WHERE IS YOUR GOD NOW
Soldiers come up and take Icho into custody for his own safety which brings the madness to a close. However, now Yonggary returns to Seoul to rampage through it and reveals he now has a laser beam that fires from his horn and slices through vehicles like Gyaos's sonic beam. He demonstrates this on a military jeep, somehow without killing the soldiers riding in it. Said horn laser, naturally, has a much longer range than his flame breath could ever dream of. So not only did Icho revive the deadly monster to let it kill more people, but he somehow upgraded its weapon capabilities.

Thanks a lot, Kenny.

A squadron of fighter planes attacks Yonggary when the creature's rampage takes it to the side of river and a bridge. Yonggary smashes the bridge and then uses his nose horn to slice apart the planes. Meanwhile, Ilo finally hits on the proper ammonia mixture and the entire family--including Icho--climbs into a helicopter to go kill the monster.

And then the film proceeds to break the viewer's mind for a second time, because Yonggary goes out in the most inexplicably brutal way imaginable. For the result of being hit with the ammonia is that he thrashes around in agony on the river bank, smashes another bridge, and finally falls, twitching, with his feet and tail in the river and...

There's no other way to describe this: Yonggary dies from a severe rectal hemorrhage. (Well, okay, since he's a dinosaur it's more of a cloacal hemorrhage) You read that right, Yonggary dies by bleeding out of his ass.

Normally I don't post animated gifs as screenshots because I feel static screenshots are less obtrusive and I'm also not keen on setting off any seizure disorders with my silly reviews. However, you really need to see this in motion to truly appreciate how wrong it is.

Fun for the whole family!
I honestly don't know what the filmmakers were going for, but there is no question that the only place that blood in the water could be coming from is where the sun don't shine. Icho is momentarily sad that Yonggary has to die and tries to stop his family from pouring more ammonia on the dying beast, but they quickly assure him it is necessary that the poor monster die a bloody death for the good of humanity. Icho happily accepts that truth. The End.

In Memoriam
Hoo boy. Yongary, Monster From The Deep is the sort of movie I feel like every member of any genre fandom eventually encounters: the movie you hear awful, awful things about but you know some day you are going to watch it.

Or, in my case, watch it again. Then buy it on DVD and watch it again. Then sell the DVD and buy it on Blu-ray and watch it again, and again, and...

Make no mistake, based on my synopsis, you should already be aware that I do not think this film is good. It is terrible. Have I seen worse kaiju films? Absolutely. For instance, the remake of this film. However, this is a gloriously terrible film.

The monster suit and miniature effects are actually pretty solid, if clearly inferior to anything in contemporary Godzilla films.

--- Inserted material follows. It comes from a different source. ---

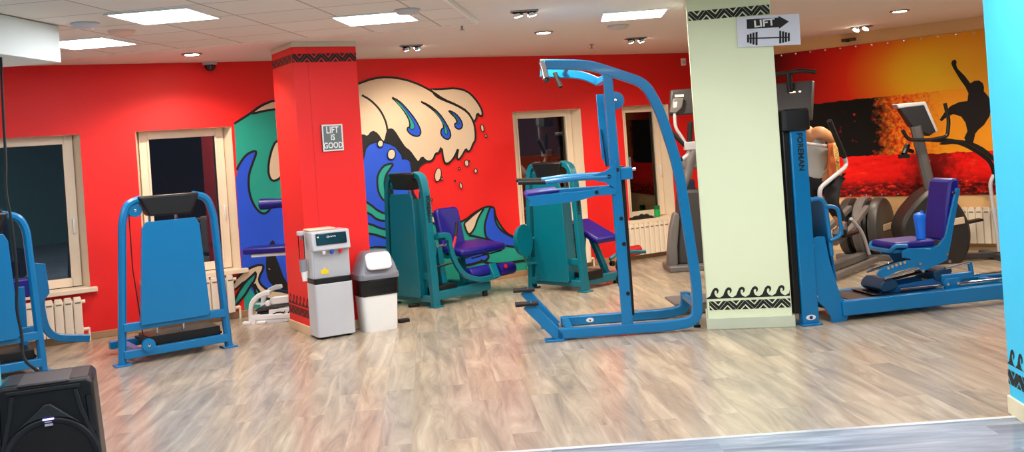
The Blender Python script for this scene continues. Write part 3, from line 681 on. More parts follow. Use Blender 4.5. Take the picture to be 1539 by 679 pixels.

Apparently that's because at least some of the effects were done by the effects crew who worked on the Gamera series. However, the miniatures also have some hilarious failures, like the rolling oil tanks that are accompanied by sound effects that make them seem even more like just hollow metal cans. And the attempts to dump fake rubble on the actors is just adorable.

The optical effects work is even worse, from making super-imposed fleeing civillians appear to be two stories tall, to a shot of a jeep swerving around Yonggary's legs that not only makes Yonggary less than half his supposed size, but renders his body neon green.

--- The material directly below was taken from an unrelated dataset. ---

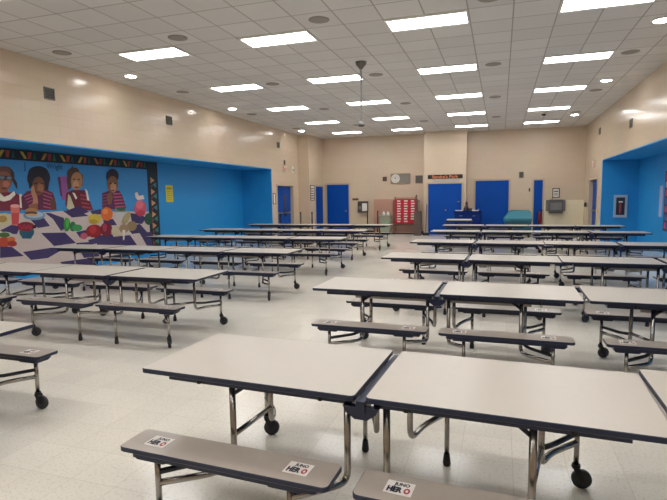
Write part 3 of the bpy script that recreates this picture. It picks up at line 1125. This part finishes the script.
# red card rack hung in front
rk = thing('pocket_chart', 'bright red pocket chart with three columns of white cards', 'pocket chart', (-3.79, 21.28, 0))
RX0, RX1, RZ0, RZ1 = -0.45, 0.45, 0.46, 1.50
MB().box(RX0, RX1, -0.012, 0.0, RZ0, RZ1, 0).build('backing', mat('red_nylon', (184, 24, 50), 0.55), rk)
fr_ = MB()
for x in (RX0+0.02, RX1-0.02):
    fr_.tube([(x, 0.016, 0), (x, 0.016, RZ1+0.03)], 0.012, seg=8)
fr_.tube([(RX0-0.03, 0.016, RZ1+0.03), (RX1+0.03, 0.016, RZ1+0.03)], 0.012, seg=8)
for x in (RX0+0.02, RX1-0.02):
    fr_.tube([(x, -0.14, 0.012), (x, 0.12, 0.012)], 0.012, seg=8)
    fr_.lathe([(0.02, RZ1+0.03), (0.03, RZ1+0.05), (0.02, RZ1+0.08)], (x, 0.016, 0), 0, 10)
fr_.build('stand', m_brown, rk)
for c_ in range(3):
    for r_ in range(9):
        if c_ == 2 and r_ > 7:
            continue
        zc = RZ1-0.09-r_*0.107
        xc = RX0+0.17+c_*0.29
        MB().box(xc-0.065, xc+0.07+0.02*((r_+c_) % 2), -0.016, -0.0125, zc-0.024, zc+0.025).build('card', m_paper, rk)

# pale waste bin with items
bn = thing('waste_bin', 'pale green bin with white lids before the tan cabinet', 'bin', (-4.60, 21.12, 0))
MB().slab(-0.24, 0.24, -0.2, 0.2, 0, 0.78, 0.05, 0, 0, 0.02, 5, lambda p: (p[0]*(0.82+0.23*p[2]), p[1]*(0.82+0.23*p[2]), p[2])).build('body', mat('pale_green_plastic', (150, 158, 136), 0.5), bn)
MB().slab(-0.26, 0.26, -0.22, 0.22, 0.78, 0.82, 0.05, 0, 0, 0.012, 5).build('rim', mat('pale_green_plastic', (150, 158, 136), 0.5), bn)
for i_, x in enumerate((-4.68, -4.50)):
    jar = thing('plastic_jug', 'small white jug standing on the green bin, %s one' % ('left', 'right')[i_], 'jug', (x, 21.12, 0.82), 0, 'white jugs on the green bin')
    MB().lathe([(0.055, 0), (0.065, 0.02), (0.065, 0.08), (0.035, 0.12), (0.03, 0.13)], seg=14).build('body', m_white, jar)
    MB().lathe([(0.034, 0.13), (0.034, 0.155), (0.01, 0.16)], seg=12).build('cap', m_paper, jar)
# two brooms / poles and a slim grey bin right of the chart
gb = thing('slim_bin', 'slim dark brown bin standing right of the red chart', 'bin', (-3.20, 20.86, 0))
m_brn = mat('dark_brown_plastic', (92, 76, 70), 0.5)
g = MB()
g.box(-0.14, 0.14, -0.14, -0.125, 0, 0.98).box(-0.14, 0.14, 0.125, 0.14, 0, 0.98).box(-0.14, -0.125, -0.125, 0.125, 0, 0.98).box(0.125, 0.14, -0.125, 0.125, 0, 0.98).box(-0.125, 0.125, -0.125, 0.125, 0, 0.02)
g.build('body', m_brn, gb)
for x, h_, m_, lab in ((-0.07, 1.62, m_brn, 'brown broom pole standing behind the slim bin'), (0.0, 1.40, m_grille, 'grey mop pole standing behind the slim bin')):
    t = thing('cleaning_pole', lab, 'broom', (-3.20+x*1.2, 21.12, 0.0))
    MB().tube([(0, 0, 0), (x*0.3, 0.03, h_-0.05)], 0.013, seg=8).build('handle', m_, t)
    MB().lathe([(0.014, h_-0.05), (0.03, h_-0.03), (0.03, h_+0.02), (0.012, h_+0.04)], (x*0.3, 0.03, 0), 0, 10).build('grip', m_, t)
br_ = thing('push_broom', 'blue handled push broom leaning at the beige column', 'broom', (-2.90, 21.0, 0))
MB().tube([(0, 0, 0.09), (0.0, 0.30, 1.25)], 0.014, seg=8).build('handle', mat('blue_handle', (50, 66, 140), 0.4), br_)
MB().box(-0.12, 0.16, -0.04, 0.04, 0.06, 0.11, 0, 0.008).build('head', m_edge, br_)
bm_ = MB()
for k in range(14):
    bm_.prism([(-0.115+0.0195*k, 0.061), (-0.100+0.0195*k, 0.061), (-0.098+0.0195*k, 0), (-0.117+0.0195*k, 0)], 'y', -0.035, 0.035)
bm_.build('bristles', m_black, br_)

# clock and speaker panel
ck = thing('wall_clock', 'round white clock and grille in one beige wall panel', 'clock', (-4.13, YB, 2.37))
MB().box(-0.43, 0.43, -0.05, 0, -0.22, 0.22, 0, 0.01).build('panel', mat('taupe_panel', (150, 138, 116), 0.5), ck)
g = MB().box(0.0, 0.40, -0.056, -0.0505, -0.18, 0.18, 0)
for k in range(9):
    g.box(0.01, 0.39, -0.062, -0.056, -0.165+0.038*k, -0.150+0.038*k, 1)
g.build('speaker_grille', [m_grille, mat('light_grille', (160, 156, 148), 0.6)], ck)
MB().lathe([(0.185, -0.051), (0.185, -0.075), (0.165, -0.08), (0.16, -0.066)], (-0.21, 0, 0), 0, 28, 'y').build('clock_rim', m_white, ck)
cf = MB().lathe([(0.158, -0.067), (0.158, -0.068)], (-0.21, 0, 0), 0, 28, 'y')
for k in range(12):
    a = R(30*k)
    c_ = Vector((-0.21+0.13*math.sin(a), -0.0715, 0.13*math.cos(a)))
    cf.box(c_.x-0.006, c_.x+0.006, -0.0705, -0.0685, c_.z-0.012, c_.z+0.012, 1)
cf.build('clock_face', [m_paper, m_ink], ck)
hd = MB()
for a, l_, w2 in ((R(-50), 0.09, 0.010), (R(20), 0.12, 0.007)):
    d_ = Vector((math.sin(a), 0, math.cos(a)))
    n_ = Vector((d_.z, 0, -d_.x))*w2
    o_ = Vector((-0.21, -0.073, 0))
    hd.add([o_-n_-d_*0.02, o_+n_-d_*0.02, o_+n_*0.5+d_*l_, o_-n_*0.5+d_*l_], [(0, 1, 2, 3)])
hd.lathe([(0.02, -0.069), (0.02, -0.076)], (-0.21, 0, 0), 0, 12, 'y')
hd.build('clock_hands', m_ink, ck)
gv = thing('wall_grille', 'square grey wall grille right of the clock', 'vent', (-3.33, YB, 2.32))
MB().box(-0.155, 0.155, -0.02, 0, -0.165, 0.165, 0, 0.004).build('frame', m_grille, gv)
g = MB()
for k in range(7):
    g.box(-0.13, 0.13, -0.026, -0.0205, -0.135+0.04*k, -0.115+0.04*k)
g.build('louvres', m_grille_d, gv)
sb = thing('fire_strobe', 'small dark brown square alarm box left of the clock', 'alarm', (-4.82, YB, 2.37))
MB().box(-0.09, 0.09, -0.05, 0, -0.09, 0.09, 0, 0.008).build('housing', mat('dark_red_brown', (88, 50, 40), 0.45), sb)
MB().box(-0.04, 0.04, -0.058, -0.051, -0.05, 0.05).build('lens', m_grille_d, sb)
tag(MB().box(-0.08, 0.08, -0.05, 0, -0.11, 0.11, 0, 0.01).build('wall_speaker', m_grille_d, None, (0.78, YB, 2.41)), 'small dark box high between two right blue doors', 'speaker')
tag(MB().box(-0.03, 0.03, -0.02, 0, -0.07, 0.07, 0, 0.004).build('light_switch', m_grille_d, None, (1.10, YB, 1.80)), 'small grey switch left of the narrow far blue door', 'switch')

# sign over the column door
sg = thing('door_sign', 'long dark name sign with orange lettering above column door', 'sign', (-2.17, 21.35, 2.38))
MB().box(-0.70, 0.70, -0.03, 0, -0.075, 0.085, 0, 0.006).build('board', mat('black_sign_board', (30, 28, 28), 0.5), sg)
MB().text("Sandra's Park", 0.17, (0, -0.032, 0.005), (1, 0, 0), (0, 0, 1), 0, width=1.05, bold=0.004).build('lettering', mat('orange_letters', (222, 130, 86), 0.5), sg)
tag(MB().box(-0.55, 0.55, -0.012, 0, -0.05, 0.05).build('paper_strip', mat('pale_paper_strip', (186, 182, 178), 0.6), None, (-2.12, 21.35, 2.235)), 'pale paper strip directly under the dark door sign', 'sign')

# navy counter and things between the doors
ct = thing('navy_counter', 'dark blue cabinet standing between two blue doors', 'cabinet', (-1.22, 20.9, 0))
m_navy = mat('navy_laminate', (2, 40, 112), 0.5, spec=0.2)
MB().box(-0.50, 0.50, -0.30, 0.30, 0.05, 0.97, 0, 0.008).build('body', m_navy, ct)
MB().box(-0.53, 0.53, -0.33, 0.33, 0.97, 1.00, 0, 0.006).build('top', m_navy, ct)
MB().box(-0.47, 0.47, -0.27, 0.27, 0, 0.05).build('plinth', m_black, ct)
for a, b2 in ((-0.49, -0.005), (0.005, 0.49)):
    dd = MB().box(a, b2, -0.318, -0.301, 0.08, 0.94, 0, 0.004).build('door', m_navy, ct)
    MB().box((a+b2)/2-0.05, (a+b2)/2+0.05, -0.335, -0.319, 0.80, 0.82).build('handle', m_steel, dd)
for i_, (x, w2) in enumerate(((-1.56, 0.13), (-0.93, 0.12))):
    tag(MB().box(-w2, w2, -0.12, 0.12, 0, 0.03, 0, 0.004).build('paper_stack', m_white, None, (x, 20.80, 1.0)), 'flat white paper stack on blue cabinet, %s of the dark figurine' % ('left', 'right')[i_], 'paper', 'paper stacks on the blue cabinet')
fg = thing('figurine', 'small dark cone shaped figurine on the blue cabinet', 'figurine', (-1.28, 20.95, 1.0))
m_dk = mat('dark_plum_glaze', (44, 34, 48), 0.4)
MB().lathe([(0.11, 0), (0.12, 0.02), (0.09, 0.10), (0.06, 0.18), (0.035, 0.22)], seg=18).build('body', m_dk, fg)
MB().lathe([(0.015, 0.22), (0.045, 0.235), (0.055, 0.265), (0.045, 0.295), (0.015, 0.305)], seg=16).build('head', mat('plum_brown_glaze', (96, 64, 58), 0.4), fg)
MB().lathe([(0.055, 0.295), (0.03, 0.33), (0.008, 0.40)], seg=14).build('hat', m_dk, fg)
tag(MB().lathe([(0.03, 0), (0.06, 0.02), (0.07, 0.09), (0.055, 0.10)], seg=14).build('ornament', mat('olive_glaze', (110, 104, 70), 0.5), None, (-1.13, 21.08, 1.0)), 'small olive pot beside the dark figurine', 'pot')
cr_ = thing('utility_cart', 'dark utility cart with pale top before column door', 'cart', (-1.36, 18.6, -0.0))
MB().slab(-0.44, 0.40, -0.22, 0.22, 0.74, 0.77, 0.02, 0, 0, 0.004).build('top_shelf', m_white, cr_)
MB().slab(-0.46, 0.42, -0.24, 0.24, 0.68, 0.73, 0.02, 0, 0, 0.004).build('top_tray', m_edge, cr_)
for z in (0.45, 0.16):
    MB().slab(-0.46, 0.42, -0.24, 0.24, z, z+0.05, 0.02, 0, 0, 0.004).build('shelf', m_edge, cr_)
for x in (-0.43, 0.39):
    for y in (-0.21, 0.21):
        MB().box(x-0.02, x+0.02, y-0.02, y+0.02, 0.10, 0.74).build('upright', m_black, cr_)
        MB().lathe([(0.02, -0.015), (0.05, -0.014), (0.05, 0.014), (0.02, 0.015)], (x, y, 0.05), 0, 14, 'x').build('wheel', m_wheel, cr_)

# teal rolling bin
tb = thing('teal_bin', 'large teal rolling refuse bin with slanted lid', 'bin', (0.68, 20.75, 0))
m_teal = mat('teal_plastic', (44, 124, 142), 0.42)
m_teal_d = mat('dark_teal_plastic', (16, 84, 104), 0.45)
MB().prism([(-0.42, 0.16), (0.40, 0.16), (0.48, 0.62), (-0.50, 0.62)], 'x', -0.50, 0.43).build('tub', m_teal_d, tb)
# lid: shallow sloping hood, narrower at the top
lid = MB()
b0 = [(-0.55, -0.53, 0.625), (0.46, -0.53, 0.625), (0.46, 0.50, 0.625), (-0.55, 0.50, 0.625)]
b1 = [(x, y, 0.72) for x, y, z in b0]
b2 = [(-0.36, -0.20, 0.97), (0.42, -0.20, 0.97), (0.42, 0.46, 0.97), (-0.36, 0.46, 0.97)]
b3 = [(-0.26, -0.08, 1.02), (0.36, -0.08, 1.02), (0.36, 0.40, 1.02), (-0.26, 0.40, 1.02)]
vs = b0+b1+b2+b3
fs = [(3, 2, 1, 0), (12, 13, 14, 15)]
for a in range(3):
    for k in range(4):
        fs.append((a*4+k, a*4+(k+1) % 4, a*4+4+(k+1) % 4, a*4+4+k))
lid.add(vs, fs)
ld = lid.build('lid', m_teal, tb)
MB().tube([(-0.3, -0.545, 0.66), (-0.3, -0.60, 0.66), (0.3, -0.60, 0.66), (0.3, -0.545, 0.66)], 0.014, fillet=0.03).build('handle', m_teal_d, ld)
for x in (-0.42, 0.36):
    for y in (-0.34, 0.32):
        MB().lathe([(0.03, -0.025), (0.08, -0.024), (0.08, 0.024), (0.03, 0.025)], (x, y, 0.08), 0, 16, 'x').build('wheel', m_wheel, tb)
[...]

The film's story is a mess, too, of course. Yonggary seems to be meant as a dangerous, even scary monster like Godzilla in his villainous roles, though not without some sympathy. However, midway through the film suddenly switches gears to stealing the tone of the Gamera films by showing a child becoming attached to the monster and even sympathizing with it--only for his heroic family to brutally kill it.

Now, it's true that unlike Gamera, this film never hints at the idea that Yonggary returns any form of affection that Icho has for him. So it's not like Yonggary is the friend to all children but then the government kills him anyway. But that just makes Icho look like a little asshole who is responsible for helping the monster to kill even more people.

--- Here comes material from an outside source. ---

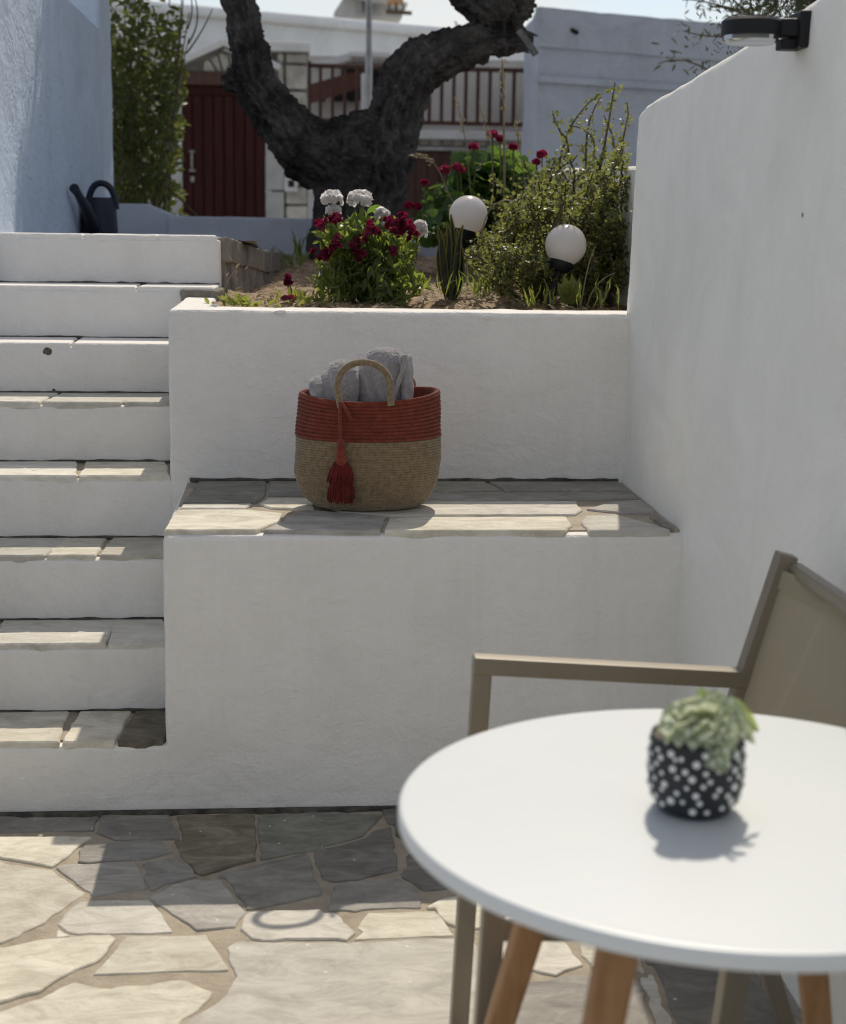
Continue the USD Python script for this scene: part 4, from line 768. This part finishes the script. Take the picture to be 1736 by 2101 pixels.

I admit, I get a perverse enjoyment from Yongary, Monster From The Deep that I think even most lovers of crap cinema do not. For one thing, I just plain like Yonggary, aside from his roar. His design is completely unexceptional, to the point that if you're making a "generic" kaiju for something so Toho won't sue you, it's generally gonna look like Yonggary. Just ask Marvel Comics--when they wanted to use Godzilla after their license expired they mutated him to look a lot like Yonggary:


However, sometimes the familiar is welcome and that is definitely true when it comes to kaiju. I have  a weak spot for the "big dinosaur that breathes fire" archetype, and because of that I still wring a lot of joy out of Yonggary. He also looks kind of like a Ceratosaurus, and that's one of my top five favorite dinosaurs. So I'm biased in that regard.

I can't recommend the film at all, though, unless you're in a mood to mercilessly riff a bad movie. Sure, I find it inexplicably pleasing, but the average viewer--even a kaiju fan--may find it intolerable or even dull.

Well, for most of the movie anyway. Nobody can be bored by the twin horrors of inexplicable dancing kaiju and death by kaiju anal fissure.